A report issued on July 10, 2000 by the Competitive Enterprise Institute ("CEI") entitled Revitalizing Urban America: Cleaning Up the Brownfields urges greater State control over brownfields projects. The report discusses at length redevelopment difficulties encountered when brownfields sites are also regulated under CERCLA. The report recommends that federal requirements for urban brownfields should be separated from the cleanup and liability standards for listed Superfund sites in order to give states more control over remediation and redevelopment.

According to the report, states have been highly successful at administering their brownfields programs despite federal rules that may provide disincentives to redevelopers. These disincentives arise because cleanups of brownfields, which are usually low-risk abandoned industrial sites that may or may not be mildly contaminated, are regulated under CERCLA, which generally sets guidelines for remediation of the nation's most contaminated sites.

The liability concerns raised by the report were also emphasized by a recent Senate bill (S. 2700) introduced on June 8, 2000. According to the report, however, this bill falls short of the necessary liability reform because it seeks to include broad reforms of Superfund along with the brownfields legislation. CEI recommends that legislation to remove the CERCLA liability for purchasers of brownfield sites should be done separately from any attempts to reform the overall Superfund program. The report concludes that states are severely impeded by federal policies that prevent them from protecting developers from liability or from developing their own rules for site remediation.
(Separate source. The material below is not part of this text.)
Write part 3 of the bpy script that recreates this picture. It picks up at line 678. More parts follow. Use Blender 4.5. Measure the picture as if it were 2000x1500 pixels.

Brownfields 2000 Conference

The Brownfields 2000 Conference was held on October 11-13, 2000 in Atlantic City, New Jersey. The conference consisted of several tracks serving to share ideas and resources for the redevelopment of the state's brownfields. These tracks included Brownfields Fundamentals; The Three E's - Economics, Environment and Equity; Creating Value and Future Use; Former Uses and Managing Liability and Risk; Marketplace of Ideas; and Lessons from the Field. In order to present something different at this year's conference, this past spring the sponsors solicited the submission of papers to help develop the technical program of the conference.